Dholakia, whose statement is the first to mention the change in stance, points to the transitory nature of the deflation induced by demonetisation and the need to watch the impact of individual states fiscal deficits on ‘that of the country. “In any case, under the given circumstances and reasonable forecasts for the future, I find the current rate to be optimal for liquidity in the economy. Therefore, a change of stance from accommodative to neutral at this stage is desirable. It can impart the necessary flexibility for the monetary policy in future to respond to any development on either side,” Dholakia wrote. He expects banks to lower their marginal cost of funds-based lending rates (MCLRs) at a marginally higher pace as the process of normalisation sets in after demonetisation.

Acharya attributed the decision on the change in stance to likely headwinds emerging on the global front. He said the Budget’s focus on growth has allowed the MPC to focus squarely on inflation-targeting. “The balanced budget, by focusing on fiscal stability and expenditure reorientation to rural and housing, seemed to exonerate the Committee from the burden of skewing rates to bridge the output gap and instead allowed the Committee to focus squarely on the inflation-targeting mandate,” Acharya wrote.

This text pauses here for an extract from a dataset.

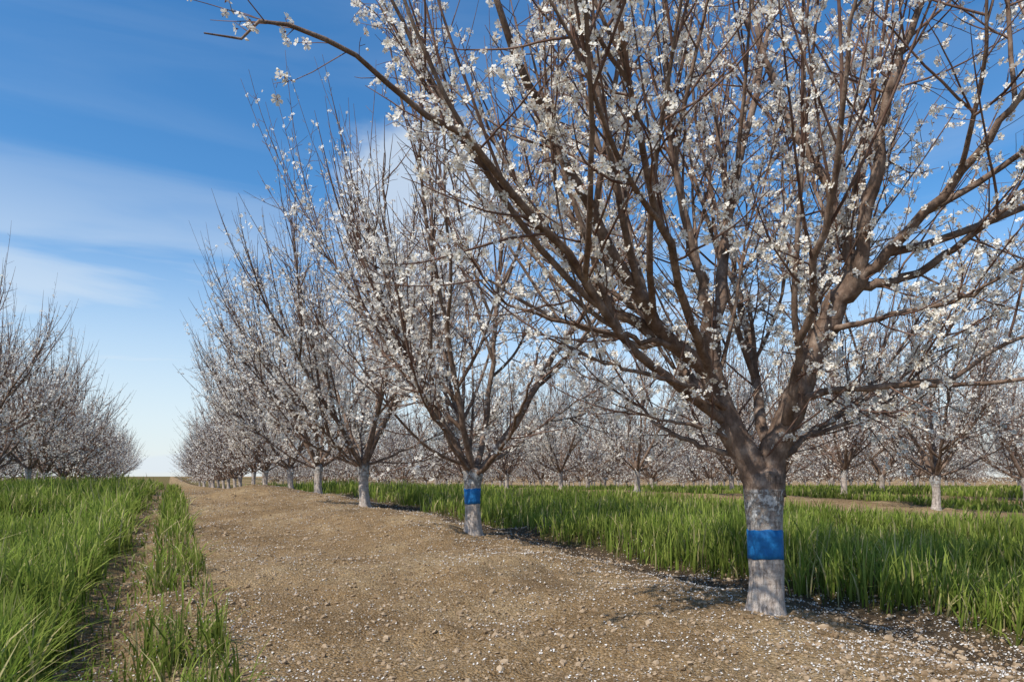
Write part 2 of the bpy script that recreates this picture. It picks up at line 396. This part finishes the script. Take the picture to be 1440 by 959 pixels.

RBI executive director Michael Patra, apart from flagging high core inflation and remonetisation as upside risks to inflation, mentioned the recent uptrend in commodity prices. “This acquires some urgency because the tailwinds that propelled inflation down through 2014-17, some fortuitous like the collapse of international commodity prices, do not appear to be in sight over the next 12-month horizon. Instead, upside risks from global financial turbulence, international crude prices and a less than normal south west monsoon could individually materialise and even intensify together into a perfect storm,” he wrote.

Government appointee Pami Dua wrote that while export growth may provide support to the economy, volatility in the foreign exchange markets is a concern. The likelihood of a rate hike by the US Fed is also strong, she wrote, “The continued cyclical upswing in ECRI’s U.S. Future Inflation Gauge (that anticipates U.S. inflation) points to further increases in inflation. Further, the strength in leading indexes of U.S. economic growth signal higher economic growth. Both these factors may be consistent with multiple Fed rate hikes this year.”

Government appointee Chetan Ghate wrote that while food prices have fallen in recent days, the seasonal nature of such price movements must be borne in mind. “While fire sales have led to vegetable prices collapsing, vegetables always have a seasonal rebound,” he said, adding, “These arguments suggest that a quicker pace of disinflation may not sustain on a durable basis. With a shift in focus towards the mid-point of the medium-term inflation target of 4 +/- 2 per cent, these arguments warrant no change in the policy rate.”